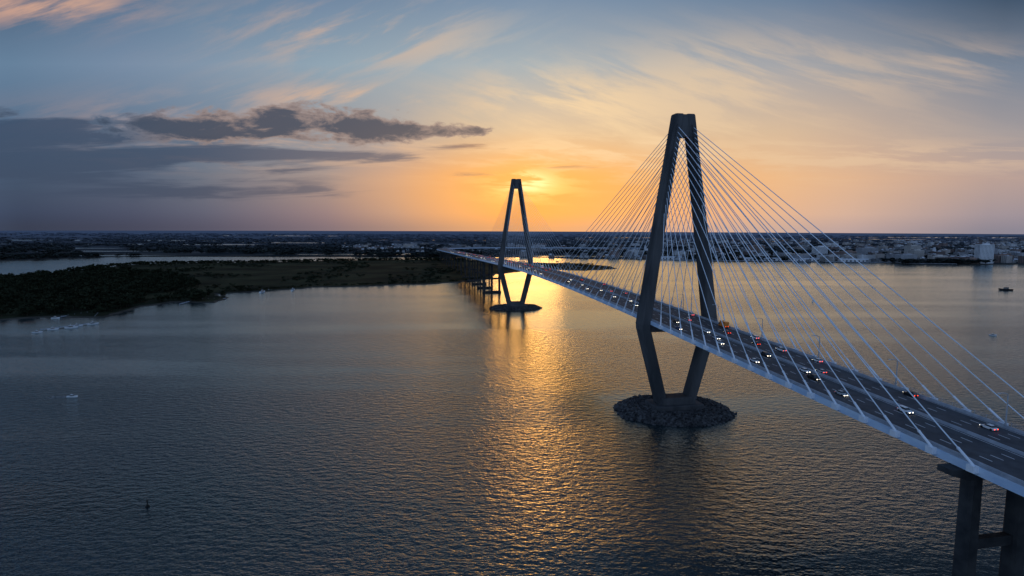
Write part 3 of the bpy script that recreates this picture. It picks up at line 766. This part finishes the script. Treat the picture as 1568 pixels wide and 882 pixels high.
# low flat stratus layers
sn=cnoise(math.radians(-2),0.10,1.0,0.90,8,0.58,0.3,12.0)
sm=msum([((-36,6.2,16,2.1),0.48),((-22.2,6.7,5.2,0.55),0.36),((-12.2,6.5,3.8,0.45),0.32),((5.6,5.6,4.0,0.42),0.28),((-4,7.4,4.6,0.35),0.30),((-3.5,4.9,3.8,0.3),0.26),((-39,8.8,8,1.0),0.38),((-30,3.2,14,.9),.26)])
sf=mm('MULTIPLY',sstep(mm('ADD',sn,sm),0.60,0.86),sstep(sm,0.03,0.14))
dcol=mixc(core,lin((150,130,126)),lin((60,69,90)))
dl=mixc(sstep(A,-34,-26),mixc(core,lin((80,98,124)),lin((50,68,94))),dcol)
scol=mixc(sstep(A,-30,-14),lin((48,70,100)),lin((88,92,112)))
scol=mixc(sstep(A,-10,2),scol,lin((176,126,96)))
col=mixc(mm('MULTIPLY',sf,0.88),col,scol)
col=mixc(mm('MULTIPLY',df,0.94),col,dl)
bk=sstep(Y,0.15,-0.45)
col=mixc(bk,col,mixc(sstep(Z,0.0,0.9),lin((156,182,218)),lin((96,124,168))))  # unseen sky behind the camera, brightened to light bridge faces and cables
sky=nt.nodes.new('ShaderNodeTexSky'); sky.sky_type='NISHITA'; sky.sun_disc=False; sky.sun_elevation=math.radians(SUN_E); sky.sun_rotation=math.radians(SUN_A)
cz=nt.nodes.new('ShaderNodeCombineXYZ'); L.new(X,cz.inputs[0]); L.new(Y,cz.inputs[1]); L.new(mm('MAXIMUM',Z,0.01),cz.inputs[2])
L.new(cz.outputs[0],sky.inputs['Vector'])
sc=nt.nodes.new('ShaderNodeVectorMath'); sc.operation='SCALE'; L.new(sky.outputs[0],sc.inputs[0]); sc.inputs['Scale'].default_value=0.10
col=mixc(0.05,col,sc.outputs[0])
L.new(col,bg.inputs['Color']); bg.inputs['Strength'].default_value=1.03

# sun lamp (veiled by cloud)
ld=bpy.data.lights.new('sun','SUN'); ld.energy=0.07; ld.angle=math.radians(7); ld.color=(1.0,0.42,0.10)
lo=bpy.data.objects.new('sun',ld); scene.collection.objects.link(lo)
a,e=math.radians(SUN_A),math.radians(SUN_E)
lo.rotation_euler=Vector((-math.sin(a)*math.cos(e),-math.cos(a)*math.cos(e),-math.sin(e))).to_track_quat('-Z','Y').to_euler()

# camera
cd=bpy.data.cameras.new('camera'); cd.sensor_width=36; cd.lens=21.17; cd.clip_end=60000; cd.clip_start=1
co=bpy.data.objects.new('camera',cd); scene.collection.objects.link(co)
co.matrix_world=Matrix.Translation((0,0,109.5))@Matrix.Rotation(math.radians(84.3),4,'X')@Matrix.Rotation(math.radians(0.2),4,'Z')
scene.camera=co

------------------------------------------------------------

Retype the whole listing exactly and leave the pictures out.

Result for this task:
Write part 3 of the bpy script that recreates this picture. It picks up at line 766. This part finishes the script. Treat the picture as 1568 pixels wide and 882 pixels high.
# low flat stratus layers
sn=cnoise(math.radians(-2),0.10,1.0,0.90,8,0.58,0.3,12.0)
sm=msum([((-36,6.2,16,2.1),0.48),((-22.2,6.7,5.2,0.55),0.36),((-12.2,6.5,3.8,0.45),0.32),((5.6,5.6,4.0,0.42),0.28),((-4,7.4,4.6,0.35),0.30),((-3.5,4.9,3.8,0.3),0.26),((-39,8.8,8,1.0),0.38),((-30,3.2,14,.9),.26)])
sf=mm('MULTIPLY',sstep(mm('ADD',sn,sm),0.60,0.86),sstep(sm,0.03,0.14))
dcol=mixc(core,lin((150,130,126)),lin((60,69,90)))
dl=mixc(sstep(A,-34,-26),mixc(core,lin((80,98,124)),lin((50,68,94))),dcol)
scol=mixc(sstep(A,-30,-14),lin((48,70,100)),lin((88,92,112)))
scol=mixc(sstep(A,-10,2),scol,lin((176,126,96)))
col=mixc(mm('MULTIPLY',sf,0.88),col,scol)
col=mixc(mm('MULTIPLY',df,0.94),col,dl)
bk=sstep(Y,0.15,-0.45)
col=mixc(bk,col,mixc(sstep(Z,0.0,0.9),lin((156,182,218)),lin((96,124,168))))  # unseen sky behind the camera, brightened to light bridge faces and cables
sky=nt.nodes.new('ShaderNodeTexSky'); sky.sky_type='NISHITA'; sky.sun_disc=False; sky.sun_elevation=math.radians(SUN_E); sky.sun_rotation=math.radians(SUN_A)
cz=nt.nodes.new('ShaderNodeCombineXYZ'); L.new(X,cz.inputs[0]); L.new(Y,cz.inputs[1]); L.new(mm('MAXIMUM',Z,0.01),cz.inputs[2])
L.new(cz.outputs[0],sky.inputs['Vector'])
sc=nt.nodes.new('ShaderNodeVectorMath'); sc.operation='SCALE'; L.new(sky.outputs[0],sc.inputs[0]); sc.inputs['Scale'].default_value=0.10
col=mixc(0.05,col,sc.outputs[0])
L.new(col,bg.inputs['Color']); bg.inputs['Strength'].default_value=1.03

# sun lamp (veiled by cloud)
ld=bpy.data.lights.new('sun','SUN'); ld.energy=0.07; ld.angle=math.radians(7); ld.color=(1.0,0.42,0.10)
lo=bpy.data.objects.new('sun',ld); scene.collection.objects.link(lo)
a,e=math.radians(SUN_A),math.radians(SUN_E)
lo.rotation_euler=Vector((-math.sin(a)*math.cos(e),-math.cos(a)*math.cos(e),-math.sin(e))).to_track_quat('-Z','Y').to_euler()

# camera
cd=bpy.data.cameras.new('camera'); cd.sensor_width=36; cd.lens=21.17; cd.clip_end=60000; cd.clip_start=1
co=bpy.data.objects.new('camera',cd); scene.collection.objects.link(co)
co.matrix_world=Matrix.Translation((0,0,109.5))@Matrix.Rotation(math.radians(84.3),4,'X')@Matrix.Rotation(math.radians(0.2),4,'Z')
scene.camera=co